Speaker(s): Tamara L. Mitchell (University of British Columbia, Vancouver)

 
We are thrilled to announce our Spring session of ILAC Speaker Series: In the Key of Crisis. This grad-student curated series hosts emerging scholars who present on their work and discuss professional development in today's academia. Participants are kick-starting their careers in the US, Canada, Europe, and Latin America. Previously, we have hosted Delfina Cabrera (ICI Berlin), Gabriel Rudas (Universidad Javeriana), and Esther Gimeno Ugalde (Universität Wien).
 
This event will feature a presentation by Tamara L. Mitchell (University of British Columbia, Vancouver).
 
In the Key of Crisis: Intermediality, Temporality, and Labor in Laury Leite’s En la soledad de un cielo muerto
 
. *This talk will be in English. Questions may be asked in Spanish or English. Lunch boxes will be provided.
 
Abstract:
The present study attends to the imbrication of temporality, affect, labor, and sound in Mexican-Canadian novelist Laury Leite’s En la soledad de un cielo muerto (2017).

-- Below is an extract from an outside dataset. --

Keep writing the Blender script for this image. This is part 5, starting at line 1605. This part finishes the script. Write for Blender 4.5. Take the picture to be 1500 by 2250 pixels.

Set in the aftermath of the 2008 global economic crisis, En la soledad tells the story of André Urrutia, a thirty-something failed business owner who must return to his childhood home in Mexico City to live with his mother after the shuttering of his clock shop in Madrid. The novel shifts between the narrative perspective of André and that of his mother, which differ significantly in terms of form, tone, and literary devices. My analysis focuses on the presence, absence, and function of musicality in each of these narrative perspectives, paying particular attention to the novel’s intermedial relationship with classical music of the Romantic period. Throughout, I reflect on the role of formal and thematic motifs, particularly in relation to the cyclical presence of crisis in the narrative. Ultimately, I argue that the novel indexes and responds to two related tendencies provoked by finance capitalism: the expansion of the Fordist workday to fill all moments and activities and the increasing precarization and informality of labor, both of which are accompanied by a corresponding shrinking of the middle class.